E’ ovvio che un Napoli sorprendentemente coraggioso e bello, quasi seducente, frutto peraltro di una gestione economica sana, susciti qualche invidiuccia. Questo Napoli è come il cinema tanto caro al suo Presidente (o forse è più come il teatro napoletano), diverte e fa pensare allo stesso tempo, proponendo perciò alcune riflessioni; la prima che si pone: è tutt’oro quello che luccica ? Sì, è la risposta! Il Napoli non brilla affatto di luce riflessa ma di luce propria, è uno spettacolo, merita, vince e convince; forse (e nemmeno tanto forse) non è mai stato così forte! E’ questa una squadra che ha voglia di imporsi, che non si accontenta semplicemente di vincere e vincere non è l’unica cosa che conta (questo “privilegio” lo si lascia ad altri, intelligenti pauca!).
L’ulteriore punto di domanda è: i titoli, le vittorie, bastano da sole ad attribuire ragione, ad approvare incondizionatamente l’operato della Società? La risposta stavolta è no. L’attitudine alla misura oltre che a misurarsi, la predisposizione a condividere senza per forza disunire, a riconoscere meriti (e non solo demeriti) altrui, a non essere spesso e volentieri concentrati su se stessi, a ritenere in torto chi la pensa diversamente o ha una propria visione, (magari più popolare che aristocratica), delle cose del pallone, a non confondere gestione con impresa, a dire quali sono i criteri che qualificano un tifoso “serio o criminoso”, contribuisce secondo chi scrive a creare armonia, agevolare il confronto, ad arginare divisioni, a generare comprensione, ad essere percepito più che ascoltato, a lasciare un segno indelebile più che un dato statistico alla memoria.

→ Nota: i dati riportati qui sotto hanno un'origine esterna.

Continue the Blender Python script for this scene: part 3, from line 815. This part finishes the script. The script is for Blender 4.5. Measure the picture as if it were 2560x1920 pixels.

E’ bene precisare che qui non si ha la presunzione, men che mai la pretesa né di criticare né di dare suggerimenti a chicchessia, non se ne è capaci, non se ne ha l’esperienza né le competenze. Si vuole solo dissotterrare qualche sparso e libero pensiero che l’euforia del momento porta (rischiosamente forse) a sottacere; perché lo si ripete, il Napoli che meritatamente vince e diverte fa anche pensare e lascia spazio a qualche altra domanda: perché persiste tuttora astio verso la Società e il suo Presidente e com’è possibile che questa ostilità offuschi la bellezza di questa squadra, del suo gioco e delle sue vittorie?
I tifosi (non i violenti o quelli che stendono anonimi striscioni minacciosi), anche quelli incazzati però e non perché vessati dalla moglie o dal marito, sono “Lazzari Felici” (capolavoro “popolano” di Pino), come dice la canzone è “gente ca nun trova chiù pace” (quando il Napoli perde) “sempe pronta a se vuttà pe’ nun perdere ll’addore”.
Chi scrive crede che il segreto stia tutto lì, evitare che la gente perda ll’addore, ossia quel senso di identità, di appartenenza, di partecipazione (che non fa “proprietà”) che da sempre contraddistingue il tifo a Napoli.
Ll’addore annuncia spesso in anticipo se una cosa è buona o cattiva, senza che la si debba per forza vedere o assaggiare; è profumo se si vince, tanfo se si perde o peggio se si vuole impedire di odorare; il resto al tifoso non gli compete e neanche gli interessa. Mantenere vivo l’addore (come sta facendo più di tutti il Mister) può essere la via per porre fine all’assurdo livore a cui oggi ancora si assiste.
Da ultimo per chiudere: la Società ha avuto l’indiscusso merito di creare un meccanismo che produce introiti e vittorie, ora che vi è riuscita pensa davvero di vendere i pezzi più pregiati ? Un vecchio adagio dice che “senza denari nun se cantano messe”, non pensa proprio la Società di aprire ad altri investitori che possano agevolare l’avvio di un ciclo vincente ?
Lo scopriremo solo vivendo cantava Qualcuno.